Pelo meio, gerou-se alguma polémica e embaraço nos meios socialistas locais e só no dia 24, em resposta a perguntas do PÚBLICO, é que a direcção da Adraces divulgou uma acta não numerada, datada de 6 de Agosto, na qual se afirma que, em reunião havida nesse dia, pelas 18h, foi deliberado, por unanimidade, indeferir o pedido de Realinho. A decisão, lê-se, foi tomada considerando, entre outras coisas, que “os fundamentos que presidiram à condenação do requerente são incompatíveis com a sua manutenção ao serviço da Adraces em regime de licença sem remuneração, atenta a necessidade de manutenção da relação de confiança entre empregador e trabalhador”.
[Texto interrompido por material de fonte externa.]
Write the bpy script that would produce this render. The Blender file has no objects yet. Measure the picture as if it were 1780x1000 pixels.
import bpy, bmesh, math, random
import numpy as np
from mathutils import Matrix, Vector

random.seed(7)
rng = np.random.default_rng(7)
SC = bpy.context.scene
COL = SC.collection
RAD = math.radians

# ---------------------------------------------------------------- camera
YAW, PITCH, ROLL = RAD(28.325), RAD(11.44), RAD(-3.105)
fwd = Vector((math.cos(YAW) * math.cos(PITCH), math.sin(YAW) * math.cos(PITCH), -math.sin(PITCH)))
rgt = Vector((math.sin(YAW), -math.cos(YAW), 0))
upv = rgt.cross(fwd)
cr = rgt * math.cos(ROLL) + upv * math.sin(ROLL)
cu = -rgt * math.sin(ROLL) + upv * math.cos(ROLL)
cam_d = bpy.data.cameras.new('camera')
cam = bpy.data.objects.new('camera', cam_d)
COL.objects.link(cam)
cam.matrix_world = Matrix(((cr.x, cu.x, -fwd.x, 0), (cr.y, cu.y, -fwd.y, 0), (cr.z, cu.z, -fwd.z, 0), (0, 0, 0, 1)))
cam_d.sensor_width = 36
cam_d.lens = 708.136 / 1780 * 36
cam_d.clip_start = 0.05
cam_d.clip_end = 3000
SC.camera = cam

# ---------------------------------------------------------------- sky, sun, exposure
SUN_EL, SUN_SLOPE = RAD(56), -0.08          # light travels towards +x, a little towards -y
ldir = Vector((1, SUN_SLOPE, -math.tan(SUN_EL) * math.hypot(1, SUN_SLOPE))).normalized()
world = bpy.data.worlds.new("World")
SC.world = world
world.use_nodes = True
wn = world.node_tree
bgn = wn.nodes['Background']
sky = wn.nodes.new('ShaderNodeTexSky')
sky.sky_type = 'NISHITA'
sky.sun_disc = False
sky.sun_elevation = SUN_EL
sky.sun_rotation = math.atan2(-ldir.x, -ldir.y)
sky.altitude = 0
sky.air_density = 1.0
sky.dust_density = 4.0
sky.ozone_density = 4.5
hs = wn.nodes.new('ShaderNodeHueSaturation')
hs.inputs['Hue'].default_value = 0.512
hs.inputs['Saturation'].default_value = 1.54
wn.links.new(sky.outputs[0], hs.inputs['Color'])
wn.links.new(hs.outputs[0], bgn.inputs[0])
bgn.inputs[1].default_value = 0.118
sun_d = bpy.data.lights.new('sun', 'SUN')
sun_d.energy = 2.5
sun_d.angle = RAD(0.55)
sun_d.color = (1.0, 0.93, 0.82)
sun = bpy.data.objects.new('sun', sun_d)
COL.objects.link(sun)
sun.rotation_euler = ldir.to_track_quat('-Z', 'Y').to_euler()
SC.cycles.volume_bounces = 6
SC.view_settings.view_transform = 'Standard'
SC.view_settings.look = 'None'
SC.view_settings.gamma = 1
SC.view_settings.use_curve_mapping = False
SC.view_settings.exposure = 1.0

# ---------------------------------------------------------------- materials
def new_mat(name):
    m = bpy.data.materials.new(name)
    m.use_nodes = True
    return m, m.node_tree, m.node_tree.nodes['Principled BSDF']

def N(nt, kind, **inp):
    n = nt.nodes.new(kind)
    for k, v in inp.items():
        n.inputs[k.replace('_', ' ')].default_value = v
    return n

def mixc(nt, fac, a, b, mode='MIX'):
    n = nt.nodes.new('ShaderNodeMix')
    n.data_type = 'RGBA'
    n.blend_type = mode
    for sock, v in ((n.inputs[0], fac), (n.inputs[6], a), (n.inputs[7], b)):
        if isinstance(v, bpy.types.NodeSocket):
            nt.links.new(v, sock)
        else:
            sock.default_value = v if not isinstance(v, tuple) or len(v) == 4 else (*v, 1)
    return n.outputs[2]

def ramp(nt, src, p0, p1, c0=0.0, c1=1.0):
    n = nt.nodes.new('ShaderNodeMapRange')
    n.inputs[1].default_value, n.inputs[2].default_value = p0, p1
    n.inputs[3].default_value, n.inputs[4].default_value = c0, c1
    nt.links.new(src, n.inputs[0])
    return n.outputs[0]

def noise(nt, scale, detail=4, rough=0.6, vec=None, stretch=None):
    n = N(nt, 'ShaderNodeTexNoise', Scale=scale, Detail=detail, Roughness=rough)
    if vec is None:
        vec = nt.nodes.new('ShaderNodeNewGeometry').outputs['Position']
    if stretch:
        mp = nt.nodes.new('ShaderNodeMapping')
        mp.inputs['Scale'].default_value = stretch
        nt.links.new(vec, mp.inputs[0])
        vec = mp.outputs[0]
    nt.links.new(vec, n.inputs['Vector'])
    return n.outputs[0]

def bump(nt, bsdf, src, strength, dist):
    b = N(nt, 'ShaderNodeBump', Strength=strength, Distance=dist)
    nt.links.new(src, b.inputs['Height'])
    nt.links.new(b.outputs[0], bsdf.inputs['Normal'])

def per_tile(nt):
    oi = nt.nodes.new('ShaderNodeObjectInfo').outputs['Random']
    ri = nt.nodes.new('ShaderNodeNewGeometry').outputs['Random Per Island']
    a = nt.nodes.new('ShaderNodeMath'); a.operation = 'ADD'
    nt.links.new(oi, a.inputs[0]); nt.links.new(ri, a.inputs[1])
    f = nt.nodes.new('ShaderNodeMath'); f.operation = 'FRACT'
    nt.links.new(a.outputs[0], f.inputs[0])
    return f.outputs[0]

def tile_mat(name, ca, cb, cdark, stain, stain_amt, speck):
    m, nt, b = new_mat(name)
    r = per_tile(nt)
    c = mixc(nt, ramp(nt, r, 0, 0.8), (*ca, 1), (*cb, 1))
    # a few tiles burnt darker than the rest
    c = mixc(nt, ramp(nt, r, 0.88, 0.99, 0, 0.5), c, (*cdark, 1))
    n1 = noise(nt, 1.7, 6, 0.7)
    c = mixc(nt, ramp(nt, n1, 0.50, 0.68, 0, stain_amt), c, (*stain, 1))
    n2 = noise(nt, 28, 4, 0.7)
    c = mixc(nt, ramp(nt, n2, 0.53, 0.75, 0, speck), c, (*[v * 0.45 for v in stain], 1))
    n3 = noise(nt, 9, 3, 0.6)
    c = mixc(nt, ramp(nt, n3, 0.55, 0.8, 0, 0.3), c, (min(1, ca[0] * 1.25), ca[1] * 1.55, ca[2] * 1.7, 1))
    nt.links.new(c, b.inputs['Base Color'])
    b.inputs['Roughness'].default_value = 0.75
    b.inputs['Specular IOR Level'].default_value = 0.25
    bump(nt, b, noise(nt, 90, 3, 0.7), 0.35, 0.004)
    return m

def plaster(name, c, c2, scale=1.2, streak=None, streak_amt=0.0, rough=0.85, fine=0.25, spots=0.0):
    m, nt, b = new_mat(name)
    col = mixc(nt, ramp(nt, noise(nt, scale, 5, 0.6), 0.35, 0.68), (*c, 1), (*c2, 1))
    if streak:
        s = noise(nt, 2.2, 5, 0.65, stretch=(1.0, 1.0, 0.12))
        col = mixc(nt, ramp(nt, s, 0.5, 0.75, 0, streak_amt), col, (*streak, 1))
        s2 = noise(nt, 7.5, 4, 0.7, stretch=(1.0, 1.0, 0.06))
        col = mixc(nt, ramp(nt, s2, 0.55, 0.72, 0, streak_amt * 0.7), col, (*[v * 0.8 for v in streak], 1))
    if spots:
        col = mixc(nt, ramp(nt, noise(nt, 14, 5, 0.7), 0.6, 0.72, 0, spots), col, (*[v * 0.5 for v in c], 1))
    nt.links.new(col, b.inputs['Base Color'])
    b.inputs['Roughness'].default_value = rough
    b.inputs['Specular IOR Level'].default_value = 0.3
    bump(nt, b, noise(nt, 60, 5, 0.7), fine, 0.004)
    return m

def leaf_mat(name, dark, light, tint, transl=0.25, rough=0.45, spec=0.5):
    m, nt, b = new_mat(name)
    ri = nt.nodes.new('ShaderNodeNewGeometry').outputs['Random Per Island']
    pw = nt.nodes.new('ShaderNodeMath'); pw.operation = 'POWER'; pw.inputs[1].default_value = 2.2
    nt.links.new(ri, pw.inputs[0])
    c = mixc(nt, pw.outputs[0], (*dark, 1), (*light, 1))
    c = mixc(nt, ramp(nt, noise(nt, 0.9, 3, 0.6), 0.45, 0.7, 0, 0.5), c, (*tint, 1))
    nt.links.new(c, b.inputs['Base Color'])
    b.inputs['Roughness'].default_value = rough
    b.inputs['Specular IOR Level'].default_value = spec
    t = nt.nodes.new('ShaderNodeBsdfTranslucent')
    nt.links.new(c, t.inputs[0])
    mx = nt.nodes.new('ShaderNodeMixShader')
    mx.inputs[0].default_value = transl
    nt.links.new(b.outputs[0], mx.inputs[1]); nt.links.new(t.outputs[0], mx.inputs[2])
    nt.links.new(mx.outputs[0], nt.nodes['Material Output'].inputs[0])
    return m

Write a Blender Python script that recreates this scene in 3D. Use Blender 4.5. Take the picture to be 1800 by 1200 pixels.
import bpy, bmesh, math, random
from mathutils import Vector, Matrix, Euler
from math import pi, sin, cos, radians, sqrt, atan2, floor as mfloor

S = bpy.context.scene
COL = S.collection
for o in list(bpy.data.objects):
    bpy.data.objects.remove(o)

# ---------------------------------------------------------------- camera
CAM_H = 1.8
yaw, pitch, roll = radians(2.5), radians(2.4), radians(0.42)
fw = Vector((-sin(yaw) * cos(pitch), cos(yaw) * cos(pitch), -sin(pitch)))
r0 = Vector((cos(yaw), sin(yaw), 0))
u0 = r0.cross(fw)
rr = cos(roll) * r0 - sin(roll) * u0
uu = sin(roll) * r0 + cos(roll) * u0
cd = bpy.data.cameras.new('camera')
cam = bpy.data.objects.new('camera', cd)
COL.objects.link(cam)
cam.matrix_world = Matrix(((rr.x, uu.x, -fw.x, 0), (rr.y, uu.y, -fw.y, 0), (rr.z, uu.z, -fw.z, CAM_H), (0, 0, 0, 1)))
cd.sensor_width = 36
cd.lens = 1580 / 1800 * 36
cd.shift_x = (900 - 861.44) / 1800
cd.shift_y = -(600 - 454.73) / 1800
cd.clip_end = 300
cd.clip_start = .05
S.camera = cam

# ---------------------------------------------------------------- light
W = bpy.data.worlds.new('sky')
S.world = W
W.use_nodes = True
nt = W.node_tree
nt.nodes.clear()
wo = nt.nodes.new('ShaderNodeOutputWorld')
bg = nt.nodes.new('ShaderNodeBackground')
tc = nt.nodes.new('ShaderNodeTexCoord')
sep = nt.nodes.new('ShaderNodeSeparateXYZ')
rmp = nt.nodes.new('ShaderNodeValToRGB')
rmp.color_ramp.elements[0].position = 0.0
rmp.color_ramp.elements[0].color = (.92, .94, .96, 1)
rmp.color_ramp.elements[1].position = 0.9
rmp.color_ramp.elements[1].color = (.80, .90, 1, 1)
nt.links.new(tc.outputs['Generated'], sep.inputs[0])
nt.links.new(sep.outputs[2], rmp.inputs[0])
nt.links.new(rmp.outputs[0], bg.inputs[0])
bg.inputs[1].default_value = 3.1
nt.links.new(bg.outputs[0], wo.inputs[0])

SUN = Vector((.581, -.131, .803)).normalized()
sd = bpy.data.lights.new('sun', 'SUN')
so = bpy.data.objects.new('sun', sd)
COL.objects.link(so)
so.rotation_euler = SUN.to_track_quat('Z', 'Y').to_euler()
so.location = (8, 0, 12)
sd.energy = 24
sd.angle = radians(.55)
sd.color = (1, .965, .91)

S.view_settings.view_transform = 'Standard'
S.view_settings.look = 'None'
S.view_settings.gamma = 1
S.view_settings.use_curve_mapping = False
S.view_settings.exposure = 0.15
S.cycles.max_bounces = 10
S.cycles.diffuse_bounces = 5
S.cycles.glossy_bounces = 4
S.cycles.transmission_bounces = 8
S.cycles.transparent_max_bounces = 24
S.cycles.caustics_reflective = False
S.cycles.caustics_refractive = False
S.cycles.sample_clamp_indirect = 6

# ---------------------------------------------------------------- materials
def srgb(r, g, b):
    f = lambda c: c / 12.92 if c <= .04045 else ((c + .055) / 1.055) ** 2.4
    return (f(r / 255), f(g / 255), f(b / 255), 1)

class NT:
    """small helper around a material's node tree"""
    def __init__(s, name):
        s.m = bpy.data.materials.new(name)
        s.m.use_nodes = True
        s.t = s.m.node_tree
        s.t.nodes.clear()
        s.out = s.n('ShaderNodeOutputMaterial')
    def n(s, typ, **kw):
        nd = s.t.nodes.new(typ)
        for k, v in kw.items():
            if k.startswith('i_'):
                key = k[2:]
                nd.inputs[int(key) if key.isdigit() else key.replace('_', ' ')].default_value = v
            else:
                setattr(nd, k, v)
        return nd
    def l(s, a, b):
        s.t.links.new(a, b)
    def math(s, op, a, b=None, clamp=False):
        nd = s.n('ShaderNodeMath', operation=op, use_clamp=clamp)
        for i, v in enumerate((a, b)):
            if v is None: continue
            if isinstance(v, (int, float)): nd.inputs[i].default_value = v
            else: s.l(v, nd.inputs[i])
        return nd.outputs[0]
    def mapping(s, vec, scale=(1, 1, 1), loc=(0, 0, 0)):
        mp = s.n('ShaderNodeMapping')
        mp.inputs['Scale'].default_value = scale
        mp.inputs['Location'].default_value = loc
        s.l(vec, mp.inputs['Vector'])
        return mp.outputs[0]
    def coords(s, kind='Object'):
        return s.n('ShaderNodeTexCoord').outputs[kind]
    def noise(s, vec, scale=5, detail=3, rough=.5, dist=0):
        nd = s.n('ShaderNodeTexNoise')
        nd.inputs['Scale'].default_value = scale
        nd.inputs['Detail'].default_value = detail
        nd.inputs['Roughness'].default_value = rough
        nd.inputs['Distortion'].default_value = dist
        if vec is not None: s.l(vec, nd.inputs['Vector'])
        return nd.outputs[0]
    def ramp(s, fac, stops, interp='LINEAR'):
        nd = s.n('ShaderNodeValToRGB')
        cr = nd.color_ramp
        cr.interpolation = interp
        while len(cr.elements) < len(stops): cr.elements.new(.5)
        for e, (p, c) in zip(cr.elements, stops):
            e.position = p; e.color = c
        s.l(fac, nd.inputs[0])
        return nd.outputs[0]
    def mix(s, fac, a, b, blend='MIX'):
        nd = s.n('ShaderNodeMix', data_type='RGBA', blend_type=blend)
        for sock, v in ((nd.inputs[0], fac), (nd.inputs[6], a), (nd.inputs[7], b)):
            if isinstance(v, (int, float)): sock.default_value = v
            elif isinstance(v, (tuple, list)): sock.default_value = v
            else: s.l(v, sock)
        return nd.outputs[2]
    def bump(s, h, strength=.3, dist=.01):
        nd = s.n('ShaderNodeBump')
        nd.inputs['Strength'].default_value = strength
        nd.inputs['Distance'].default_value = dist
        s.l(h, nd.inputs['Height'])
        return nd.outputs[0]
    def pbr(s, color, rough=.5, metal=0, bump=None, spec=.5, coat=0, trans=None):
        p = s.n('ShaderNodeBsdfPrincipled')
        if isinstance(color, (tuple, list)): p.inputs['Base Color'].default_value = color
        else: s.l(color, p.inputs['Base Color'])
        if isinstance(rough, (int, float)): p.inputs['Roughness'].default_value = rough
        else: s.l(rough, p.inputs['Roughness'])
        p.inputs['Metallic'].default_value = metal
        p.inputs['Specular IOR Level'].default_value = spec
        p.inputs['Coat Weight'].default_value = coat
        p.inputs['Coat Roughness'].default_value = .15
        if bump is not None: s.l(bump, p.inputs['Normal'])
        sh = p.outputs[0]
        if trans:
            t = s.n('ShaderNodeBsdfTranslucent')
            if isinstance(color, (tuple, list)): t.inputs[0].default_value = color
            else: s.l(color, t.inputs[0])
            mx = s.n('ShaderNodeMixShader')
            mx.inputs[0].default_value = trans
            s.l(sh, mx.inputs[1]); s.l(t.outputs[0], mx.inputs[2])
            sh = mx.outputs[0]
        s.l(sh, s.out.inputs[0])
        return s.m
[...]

O texto é assinado por Joaquim Morão e pelos vice-presidentes Armindo Jacinto e António Beites Soares, presidentes das câmaras de Idanha-a-Nova e Penamacor. Este último substituiu Realinho no lugar de vice-presidente da associação no final de Junho. De acordo com a direcção, o indeferimento da licença foi comunicado a António Realinho, o qual denunciou depois o contrato de trabalho que o ligava à Adraces desde 1993. A carta de denúncia, escrita em computador e datada de Louriçal do Campo, localidade onde Realinho reside habitualmente, tem data de 13 de Agosto, nove dias depois de o autor ter dado entrada na cadeia de Torres Novas.

Actas e contradições

A informação prestada ao tribunal por Joaquim Morão a 6 de Agosto poderia deixar em aberto a possibilidade de, em momento anterior às 11h18 desse dia - hora do envido do email – a direcção da Adraces ter aprovado a licença requerida. A consulta das actas das duas reuniões anteriores, realizadas a 30 de Maio e a 4 de Julho, mostra no entanto que esse assunto nem sequer foi abordado. Terá de se concluir, portanto, que a informação enviada ao tribunal é falsa.

Três semanas depois, a 28 de Agosto, sem sequer esclarecer que, afinal, a licença tinha sido indeferida em reunião alegadamente realizada horas depois do envio da anterior informação ao tribunal, a Adraces informou o juiz de que Realinho denunciara o contrato de trabalho no dia 13.

A tudo isto acresce que, em Março deste ano, questionado acerca da manutenção em funções de António Realinho, meses depois da confirmação da sua condenação pelo Tribunal da Relação de Lisboa, Morão garantiu ao PÚBLICO que o assunto foi discutido em assembleia geral e que foi aprovada a sua permanência no lugar “até haver uma decisão definitiva” no processo.

No início do mês, todavia, a direcção da associação divulgou um comunicado em que garante que o assunto nunca foi discutido em assembleia geral. Dias antes, o PSD de Castelo Branco havia acusado o presidente da câmara local e presidente da assembleia geral da Adraces, o socialista Luís Correia, de ter pactuado nessa altura com a manutenção de Realinho à frente dos serviços da associação.

As actas das reuniões daquele órgão, agora facultadas ao PÚBLICO pela associação, confirmam a posição oficial da sua direcção: a fazer fé em tais documentos, não numerados, o assunto nunca foi discutido naquelas reuniões.